The US Refugee Ban & the God of Compassion

Donald Trump’s decision to suspend the US Refugee Admissions Programme for 120 days and to ban Syrian refugees indefinitely has precipitated outrage in the USA and Europe. There have been calls to cancel the President’s planned state visit to the UK, with a petition to that end gathering over a million signatures. Legal challenges to the order have been launched and mass demonstrations have taken place.

Much of the opposition to Mr Trump’s action has been expressed in terms of compassion: America has had a long tradition of compassionately welcoming refugees forced to flee their homeland because of want or oppression. America is a wealthy and powerful nation and, it is said, should be leading the world in a compassionate attitude to those who have lost almost everything. In response, the president has asserted that America ‘will continue to show compassion to those fleeing oppression’, but must also provide security to its citizens.

My purpose in this blogpost is not to comment on the rights and wrongs of the US decision – many others are doing that. I want to highlight a more fundamental question: why should anyone think compassion is a good thing? It is striking that everyone – Christians, liberals, secularists, agnostics and atheists – accepts without question that compassion is a virtuous character trait. No one is arguing against compassion.

Why is this? Why does everyone accept, without argument, that human beings ought in principle to show compassion towards one another? Where did this idea come from? Why would both religious and non-religious people sign up to this, without feeling the need even to articulate arguments in its support? Why would both sides of the political debate want to plead a duty to be compassionate?

It seems that compassion is instinctive to us, a part of our very being as humans. Even when we cannot bring ourselves to show compassion in a particular case, we know that nevertheless compassion, in and of itself, is a good thing. When we see people behave in ways which show no compassion, we instinctively know that something is badly wrong. Even in cases where we feel that other considerations override the possibility of showing compassion in a particular case, we continue to believe that compassion is a virtue to which humans should generally aspire.
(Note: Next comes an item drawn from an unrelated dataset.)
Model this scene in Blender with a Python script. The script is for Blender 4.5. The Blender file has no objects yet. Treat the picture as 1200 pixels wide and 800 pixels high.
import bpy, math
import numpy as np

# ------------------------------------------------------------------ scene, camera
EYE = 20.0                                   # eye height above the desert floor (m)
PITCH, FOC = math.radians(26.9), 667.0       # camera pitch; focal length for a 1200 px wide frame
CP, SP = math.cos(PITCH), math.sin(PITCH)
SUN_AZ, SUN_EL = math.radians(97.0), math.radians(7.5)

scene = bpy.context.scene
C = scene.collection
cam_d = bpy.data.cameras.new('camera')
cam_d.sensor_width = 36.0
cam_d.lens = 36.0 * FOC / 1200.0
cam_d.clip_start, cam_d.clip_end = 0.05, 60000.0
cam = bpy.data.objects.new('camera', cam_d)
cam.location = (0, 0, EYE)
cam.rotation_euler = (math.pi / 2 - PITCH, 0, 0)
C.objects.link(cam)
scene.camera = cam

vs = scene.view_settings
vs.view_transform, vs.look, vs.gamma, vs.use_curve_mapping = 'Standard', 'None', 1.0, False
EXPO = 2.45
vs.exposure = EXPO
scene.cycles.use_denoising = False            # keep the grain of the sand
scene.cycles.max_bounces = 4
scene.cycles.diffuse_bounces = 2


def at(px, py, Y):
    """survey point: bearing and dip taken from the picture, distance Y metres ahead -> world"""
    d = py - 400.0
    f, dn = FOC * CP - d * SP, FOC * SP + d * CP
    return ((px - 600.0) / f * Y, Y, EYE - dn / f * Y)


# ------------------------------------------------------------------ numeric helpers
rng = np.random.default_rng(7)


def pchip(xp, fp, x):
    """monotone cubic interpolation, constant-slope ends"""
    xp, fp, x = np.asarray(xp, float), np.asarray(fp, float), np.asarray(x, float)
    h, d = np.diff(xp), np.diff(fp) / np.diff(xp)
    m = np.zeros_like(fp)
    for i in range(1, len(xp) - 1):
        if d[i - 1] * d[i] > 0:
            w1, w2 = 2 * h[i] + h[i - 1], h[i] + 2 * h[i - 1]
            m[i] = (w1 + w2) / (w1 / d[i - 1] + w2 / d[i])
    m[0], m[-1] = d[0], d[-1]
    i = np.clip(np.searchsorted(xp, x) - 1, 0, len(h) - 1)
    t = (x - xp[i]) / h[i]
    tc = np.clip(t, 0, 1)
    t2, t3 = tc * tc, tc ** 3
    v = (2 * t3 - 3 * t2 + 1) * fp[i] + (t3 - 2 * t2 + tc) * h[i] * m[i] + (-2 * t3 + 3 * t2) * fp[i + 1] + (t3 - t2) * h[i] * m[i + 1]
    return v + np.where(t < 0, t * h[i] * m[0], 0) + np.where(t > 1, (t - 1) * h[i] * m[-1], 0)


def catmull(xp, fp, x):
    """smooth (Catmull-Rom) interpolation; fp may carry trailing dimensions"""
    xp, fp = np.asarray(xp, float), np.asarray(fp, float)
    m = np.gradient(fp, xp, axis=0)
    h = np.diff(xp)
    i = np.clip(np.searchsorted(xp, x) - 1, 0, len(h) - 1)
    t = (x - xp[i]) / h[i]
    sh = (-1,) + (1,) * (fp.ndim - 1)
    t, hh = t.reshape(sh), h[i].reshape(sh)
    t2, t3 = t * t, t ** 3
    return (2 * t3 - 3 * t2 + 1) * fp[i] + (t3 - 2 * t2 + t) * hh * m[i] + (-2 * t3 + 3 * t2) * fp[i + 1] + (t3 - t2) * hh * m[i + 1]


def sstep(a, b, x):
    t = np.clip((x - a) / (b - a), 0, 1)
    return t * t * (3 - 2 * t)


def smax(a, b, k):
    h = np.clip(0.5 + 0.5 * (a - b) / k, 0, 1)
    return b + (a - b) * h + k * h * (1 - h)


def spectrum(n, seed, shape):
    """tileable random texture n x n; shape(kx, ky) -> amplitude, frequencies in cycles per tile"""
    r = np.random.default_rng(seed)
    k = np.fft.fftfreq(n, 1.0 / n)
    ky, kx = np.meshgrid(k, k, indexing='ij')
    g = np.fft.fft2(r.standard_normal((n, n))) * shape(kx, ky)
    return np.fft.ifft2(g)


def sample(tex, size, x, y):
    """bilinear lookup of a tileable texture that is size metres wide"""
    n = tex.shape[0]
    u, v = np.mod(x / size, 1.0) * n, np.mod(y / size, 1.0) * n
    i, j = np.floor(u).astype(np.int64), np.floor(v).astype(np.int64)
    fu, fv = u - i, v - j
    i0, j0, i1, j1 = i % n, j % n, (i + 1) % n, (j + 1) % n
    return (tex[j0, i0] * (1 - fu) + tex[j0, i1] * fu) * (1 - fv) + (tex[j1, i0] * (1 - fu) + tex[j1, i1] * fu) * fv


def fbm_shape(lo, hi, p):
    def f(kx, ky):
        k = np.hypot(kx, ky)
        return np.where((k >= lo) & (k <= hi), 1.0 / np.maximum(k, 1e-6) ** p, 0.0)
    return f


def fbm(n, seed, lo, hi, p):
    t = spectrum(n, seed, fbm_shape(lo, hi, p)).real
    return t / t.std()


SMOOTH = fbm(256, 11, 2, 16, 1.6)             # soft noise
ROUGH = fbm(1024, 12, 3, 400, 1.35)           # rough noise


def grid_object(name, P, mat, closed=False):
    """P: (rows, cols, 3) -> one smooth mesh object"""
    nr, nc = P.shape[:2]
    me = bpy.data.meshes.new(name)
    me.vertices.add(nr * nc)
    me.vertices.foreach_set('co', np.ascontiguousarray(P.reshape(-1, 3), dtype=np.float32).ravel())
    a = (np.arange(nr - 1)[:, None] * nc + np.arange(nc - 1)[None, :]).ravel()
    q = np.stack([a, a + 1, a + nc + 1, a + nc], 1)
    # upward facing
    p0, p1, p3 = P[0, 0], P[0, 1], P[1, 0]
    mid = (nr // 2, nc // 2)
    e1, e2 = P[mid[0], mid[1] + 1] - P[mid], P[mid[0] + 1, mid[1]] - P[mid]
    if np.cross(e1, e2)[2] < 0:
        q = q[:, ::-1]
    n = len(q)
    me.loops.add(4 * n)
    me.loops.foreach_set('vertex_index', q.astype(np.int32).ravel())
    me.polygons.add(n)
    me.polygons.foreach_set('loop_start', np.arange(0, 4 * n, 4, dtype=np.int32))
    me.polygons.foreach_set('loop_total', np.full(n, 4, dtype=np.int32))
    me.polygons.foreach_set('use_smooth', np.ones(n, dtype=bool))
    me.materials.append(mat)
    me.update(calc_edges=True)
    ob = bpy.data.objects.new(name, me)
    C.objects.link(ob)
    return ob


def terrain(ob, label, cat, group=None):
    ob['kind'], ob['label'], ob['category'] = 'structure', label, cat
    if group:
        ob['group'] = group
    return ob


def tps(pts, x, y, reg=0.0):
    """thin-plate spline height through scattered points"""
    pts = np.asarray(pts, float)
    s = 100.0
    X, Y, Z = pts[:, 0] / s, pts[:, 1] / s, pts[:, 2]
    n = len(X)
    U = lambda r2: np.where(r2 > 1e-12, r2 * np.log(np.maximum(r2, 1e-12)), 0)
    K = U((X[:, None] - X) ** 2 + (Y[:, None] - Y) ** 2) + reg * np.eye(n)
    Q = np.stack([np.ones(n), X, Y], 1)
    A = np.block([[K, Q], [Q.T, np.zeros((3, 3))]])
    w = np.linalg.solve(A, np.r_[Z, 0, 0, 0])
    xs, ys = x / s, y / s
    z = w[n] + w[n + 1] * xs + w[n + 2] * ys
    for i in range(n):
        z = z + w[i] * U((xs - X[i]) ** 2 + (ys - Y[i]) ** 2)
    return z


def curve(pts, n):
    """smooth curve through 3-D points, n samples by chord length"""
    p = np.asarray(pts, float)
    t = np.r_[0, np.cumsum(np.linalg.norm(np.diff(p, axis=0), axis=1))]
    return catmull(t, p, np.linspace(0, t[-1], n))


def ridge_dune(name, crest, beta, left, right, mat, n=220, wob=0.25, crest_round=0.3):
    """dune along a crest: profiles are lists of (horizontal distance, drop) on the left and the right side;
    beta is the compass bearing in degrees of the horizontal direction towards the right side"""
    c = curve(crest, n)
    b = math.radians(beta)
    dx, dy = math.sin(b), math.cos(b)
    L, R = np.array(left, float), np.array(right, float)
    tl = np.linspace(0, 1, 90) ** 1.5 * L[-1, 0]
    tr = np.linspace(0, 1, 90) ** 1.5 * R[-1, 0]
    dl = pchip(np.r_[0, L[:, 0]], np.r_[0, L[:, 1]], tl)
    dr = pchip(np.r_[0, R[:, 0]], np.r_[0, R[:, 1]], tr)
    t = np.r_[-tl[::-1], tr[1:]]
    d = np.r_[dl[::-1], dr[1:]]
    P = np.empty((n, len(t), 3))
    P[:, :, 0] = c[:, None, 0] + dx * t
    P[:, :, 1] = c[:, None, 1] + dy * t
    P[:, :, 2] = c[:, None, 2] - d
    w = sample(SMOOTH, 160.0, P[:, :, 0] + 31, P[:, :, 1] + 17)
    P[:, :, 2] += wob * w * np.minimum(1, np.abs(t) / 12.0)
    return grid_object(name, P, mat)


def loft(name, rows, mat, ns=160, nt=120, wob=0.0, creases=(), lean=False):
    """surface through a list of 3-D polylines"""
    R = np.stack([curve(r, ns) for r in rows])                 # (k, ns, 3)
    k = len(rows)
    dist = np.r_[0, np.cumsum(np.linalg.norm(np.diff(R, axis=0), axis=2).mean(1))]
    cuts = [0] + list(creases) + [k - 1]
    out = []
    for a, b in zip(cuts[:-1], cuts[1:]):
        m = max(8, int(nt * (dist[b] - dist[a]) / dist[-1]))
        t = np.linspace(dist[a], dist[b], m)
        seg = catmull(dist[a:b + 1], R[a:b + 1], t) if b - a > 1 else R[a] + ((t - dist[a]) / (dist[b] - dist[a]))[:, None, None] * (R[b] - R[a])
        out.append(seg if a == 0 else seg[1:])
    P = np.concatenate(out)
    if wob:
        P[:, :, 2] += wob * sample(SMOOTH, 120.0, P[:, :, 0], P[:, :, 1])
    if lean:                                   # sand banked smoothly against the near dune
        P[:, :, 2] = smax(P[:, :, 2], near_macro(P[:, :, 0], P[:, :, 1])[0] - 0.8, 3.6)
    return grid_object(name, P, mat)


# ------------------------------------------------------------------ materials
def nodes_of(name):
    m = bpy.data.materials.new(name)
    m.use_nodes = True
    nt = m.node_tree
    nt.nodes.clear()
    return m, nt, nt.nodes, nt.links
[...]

To be human means to consider compassion a good thing.

It is no coincidence, then, that God tells us in the Bible that compassion is an essential part of his own nature as he has revealed himself to us. When Moses asked God to show him the divine glory, God responded by declaring his ‘name’ before Moses, that is by describing his character. He began, ‘The Lord, the Lord, the compassionate and gracious God’ (Ex. 34:6). Compassion – the mother’s instinct to pick up and comfort her little girl when she falls and cuts her knee, the father’s keen desire to rebuke his teenage son’s wayward behaviour so as to lovingly direct him to a better way of life – this is how the almighty God describes himself to us. It is not all that he says about himself – he is also righteous and punishes sin – but it is significant that it is the first word, after the repetition of his own covenant name, that he uses in his self-revelation.

Where then does the human instinct for compassion originate? In God himself. That should be no surprise. We are not our own creators; we are not the highest point of existence. We are made in the image of God who created us; even in our fallen, sinful condition, we continue to reflect some element of God’s character. For this reason, we know that compassion is a virtue and, sometimes at least, that is a virtue which we want to pursue. We thereby show from whom we originate.

Christians can reflect upon this and, by virtue of the Spirit of God who dwells within them, seek to show true compassion to those around them. We thereby demonstrate the character of Jesus Christ himself, who showed compassion during his life on earth to all who came to him for help.

We can also assist our unbelieving friends and acquaintances to a better understanding of this world, their lives and God, by asking them where they think compassion originates and why it is thought to be such a good thing. Any answer that fails to recognise that compassion comes from God himself will be entirely inadequate.

And finally, we can point everyone to this compassionate God, who has shown humanity supreme compassion by sending his own beloved Son into this world, to die so that sinners like us can find eternal life.